La nebbia che offusca la bigia porzione di cielo che mi sovrasta mentre contemplo l’orizzonte mi rammenta quella che impedisce la visione interiore di chi si affaccia all’incontrario – ossia verso sé stesso – per la prima volta. Ma cos’è che dovremmo vedere e poi, soprattutto, perché? Non è forse sufficiente la confusione esterna per aggiungervi l’eventuale trambusto interiore di desideri che premono per realizzarsi, rancori repressi, conflitti rimossi, nostalgie in apparenza dimenticate?
L’obiettivo di chi perscruta l’interiorità – e quindi medita – non è d’individuare oggetti mentali. Certo, le idee più svariate potrebbero sorgere come se provenissero dal nulla. Tuttavia la vera ricerca è di tutt’altro tenore. Cos’è che si trova? Se le condizioni sono ottimali ci sovviene innanzitutto un leggero stato di calma. Naturalmente questa sensazione è intangibile, pressoché inafferrabile. Il mio suggerimento pratico e di considerare questo modesto insight come un breve frangente di riposo. Le esigenze ci pressano? Il tran tran ci opprime? Ebbene rifugiamoci per 10-20 minuti almeno nella pura e schietta osservazione di ciò che accade, sia dentro che fuori, senza distinguere o separare alcunché. Dopo alcuni giorni di questa modesta pratica, ecco i risultati, please …
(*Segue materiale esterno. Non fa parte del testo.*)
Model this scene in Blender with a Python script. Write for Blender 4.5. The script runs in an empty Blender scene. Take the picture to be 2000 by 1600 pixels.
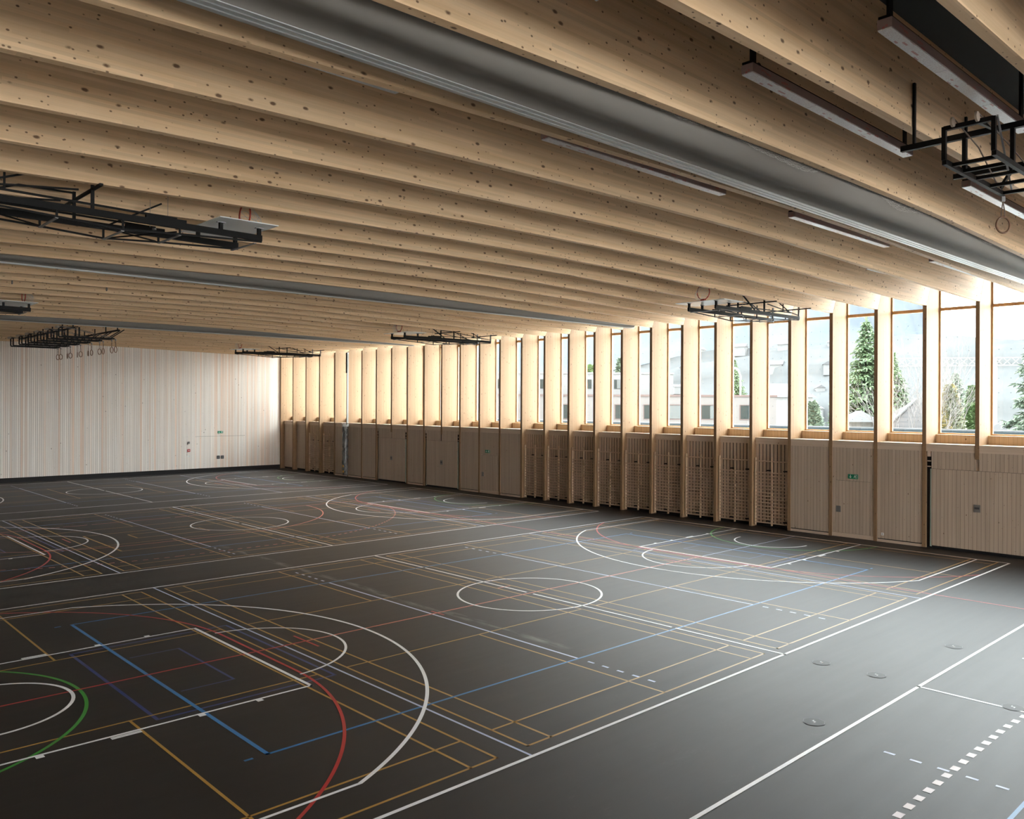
import bpy, bmesh, math, random
from mathutils import Vector, Matrix
random.seed(7)
SC = bpy.context.scene
COL = SC.collection
PI = math.pi

# ------------------------------------------------------------------ camera
F_PX, CX, CY = 1622.56, 1074.80, 790.23
YAW, ROLL = math.radians(44.563), 0.0042
CAM = Vector((-14.055, -14.964, 4.663))
fw = Vector((math.sin(YAW), math.cos(YAW), 0)); rt = Vector((math.cos(YAW), -math.sin(YAW), 0)); up = Vector((0, 0, 1))
rr = rt * math.cos(ROLL) + up * math.sin(ROLL); uu = -rt * math.sin(ROLL) + up * math.cos(ROLL)
cd = bpy.data.cameras.new('camera'); cam = bpy.data.objects.new('camera', cd); COL.objects.link(cam)
cam.matrix_world = Matrix(((rr.x, uu.x, -fw.x, CAM.x), (rr.y, uu.y, -fw.y, CAM.y), (rr.z, uu.z, -fw.z, CAM.z), (0, 0, 0, 1)))
cd.sensor_fit = 'HORIZONTAL'; cd.sensor_width = 36.0; cd.lens = F_PX / 2000 * 36
cd.shift_x = -(CX - 1000) / 2000; cd.shift_y = -(800 - CY) / 2000
cd.clip_start = 0.05; cd.clip_end = 2000
SC.camera = cam

# ------------------------------------------------------------------ light: an overcast sky through the glazing
SKY_STRENGTH = 25.0
w = bpy.data.worlds.new('overcast_sky'); SC.world = w; w.use_nodes = True
nt = w.node_tree; nt.nodes.clear()
out = nt.nodes.new('ShaderNodeOutputWorld'); bg = nt.nodes.new('ShaderNodeBackground')
tc = nt.nodes.new('ShaderNodeTexCoord'); sp = nt.nodes.new('ShaderNodeSeparateXYZ'); cr = nt.nodes.new('ShaderNodeValToRGB')
nt.links.new(tc.outputs['Generated'], sp.inputs[0]); nt.links.new(sp.outputs['Z'], cr.inputs[0]); nt.links.new(cr.outputs[0], bg.inputs[0])
cr.color_ramp.elements[0].position = 0.0; cr.color_ramp.elements[0].color = (0.97, 0.985, 1.0, 1)
cr.color_ramp.elements[1].position = 0.6; cr.color_ramp.elements[1].color = (0.90, 0.95, 1.0, 1)
bg.inputs[1].default_value = SKY_STRENGTH
nt.links.new(bg.outputs[0], out.inputs[0])
SC.view_settings.view_transform = 'Standard'; SC.view_settings.look = 'None'
SC.view_settings.exposure = 0.0; SC.view_settings.gamma = 1.0; SC.view_settings.use_curve_mapping = False
SC.cycles.max_bounces = 10; SC.cycles.diffuse_bounces = 7; SC.cycles.glossy_bounces = 4
SC.cycles.transparent_max_bounces = 12; SC.cycles.use_denoising = True
SC.cycles.sample_clamp_indirect = 12

# ------------------------------------------------------------------ helpers
class MB:
    def __init__(s): s.v = []; s.f = []; s.m = []
    def add(s, vs, fs, m=0):
        b = len(s.v); s.v += [tuple(v) for v in vs]
        for f in fs: s.f.append([b + i for i in f]); s.m.append(m)
        return s
    def box(s, x0, x1, y0, y1, z0, z1, m=0):
        vs = [(x0,y0,z0),(x1,y0,z0),(x1,y1,z0),(x0,y1,z0),(x0,y0,z1),(x1,y0,z1),(x1,y1,z1),(x0,y1,z1)]
        return s.add(vs, [(0,3,2,1),(4,5,6,7),(0,1,5,4),(1,2,6,5),(2,3,7,6),(3,0,4,7)], m)
    def bar(s, p, q, w, h=None, m=0):
        p, q = Vector(p), Vector(q); h = h or w
        d = (q - p).normalized()
        a = d.cross(Vector((0, 0, 1)))
        if a.length < 1e-3: a = Vector((1, 0, 0))
        a.normalize(); b = a.cross(d).normalized()
        a = a * w / 2; b = b * h / 2
        vs = [p-a-b, p+a-b, p+a+b, p-a+b, q-a-b, q+a-b, q+a+b, q-a+b]
        return s.add(vs, [(3,2,1,0),(4,5,6,7),(0,1,5,4),(1,2,6,5),(2,3,7,6),(3,0,4,7)], m)
    def tube(s, pts, r, n=8, closed=False, cap=True, m=0):
        pts = [Vector(p) for p in pts]; N = len(pts); rs = r if isinstance(r, (list, tuple)) else [r] * N
        rings = []; prev = None
        for i, p in enumerate(pts):
            if closed: d = (pts[(i+1) % N] - pts[i-1]).normalized()
            else: d = (pts[min(i+1, N-1)] - pts[max(i-1, 0)]).normalized()
            if prev is None:
                a = d.cross(Vector((0, 0, 1)))
                if a.length < 1e-3: a = d.cross(Vector((1, 0, 0)))
            else: a = prev - d * prev.dot(d)
            a.normalize(); prev = a; b = d.cross(a)
            rings.append([p + (a * math.cos(2*PI*k/n) + b * math.sin(2*PI*k/n)) * rs[i] for k in range(n)])
        vs = [v for r_ in rings for v in r_]; fs = []
        for i in range(N if closed else N - 1):
            j = (i + 1) % N
            for k in range(n):
                fs.append((i*n+k, i*n+(k+1) % n, j*n+(k+1) % n, j*n+k))
        if cap and not closed:
            fs.append(tuple(range(n))[::-1]); fs.append(tuple((N-1)*n+k for k in range(n)))
        return s.add(vs, fs, m)
    def prism(s, poly, axis, a, b, m=0):
        # poly: 2-D points in the plane across the axis; extruded from a to b
        def P(u, v, t): return {'x': (t, u, v), 'y': (u, t, v), 'z': (u, v, t)}[axis]
        n = len(poly); vs = [P(u, v, a) for u, v in poly] + [P(u, v, b) for u, v in poly]
        fs = [tuple(range(n))[::-1], tuple(range(n, 2*n))] + [(i, (i+1) % n, n+(i+1) % n, n+i) for i in range(n)]
        return s.add(vs, fs, m)
    def strip(s, x0, x1, y0, y1, z): return s.add([(x0,y0,z),(x1,y0,z),(x1,y1,z),(x0,y1,z)], [(0,1,2,3)])
    def arc(s, cx, cy, r, w, a0, a1, z, dash=0.0, gap=0.0):
        L = abs(math.radians(a1 - a0)) * r
        if dash:
            t = 0
            while t < L:
                b = min(t + dash, L); s.arc(cx, cy, r, w, a0 + (a1-a0)*t/L, a0 + (a1-a0)*b/L, z); t += dash + gap
            return s
        n = max(1, int(L / 0.12)); vs = []
        for i in range(n + 1):
            a = math.radians(a0 + (a1 - a0) * i / n)
            for q in (r - w, r): vs.append((cx + q*math.cos(a), cy + q*math.sin(a), z))
        fs = [(2*i, 2*i+1, 2*i+3, 2*i+2) if a1 > a0 else (2*i+2, 2*i+3, 2*i+1, 2*i) for i in range(n)]
        return s.add(vs, fs)
    def build(s, name, mats, parent=None, smooth=False, loc=None):
        me = bpy.data.meshes.new(name); me.from_pydata(s.v, [], s.f)
        mats = mats if isinstance(mats, (list, tuple)) else [mats]
        for mt in mats: me.materials.append(mt)
        if len(mats) > 1: me.polygons.foreach_set('material_index', s.m)
        bm = bmesh.new(); bm.from_mesh(me); bmesh.ops.recalc_face_normals(bm, faces=bm.faces); bm.to_mesh(me); bm.free()
        if smooth: me.polygons.foreach_set('use_smooth', [True] * len(me.polygons))
        me.update()
        o = bpy.data.objects.new(name, me); COL.objects.link(o)
        if parent is not None: o.parent = parent
        if loc is not None: o.location = loc
        return o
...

Mi sa che forse ho volato basso. Non c’erano angeli che mi dessero il benvenuto, tantomeno frammenti di futuro. Solo una straordinaria sorgente d’eterno presente cui attingere, ossia un indefinibile, quanto sconfinato, oceano di coscienza in cui immergersi. Allora, sappi che i risultati si faranno avanti da soli e saranno, al tempo stesso, sia inattesi che performanti.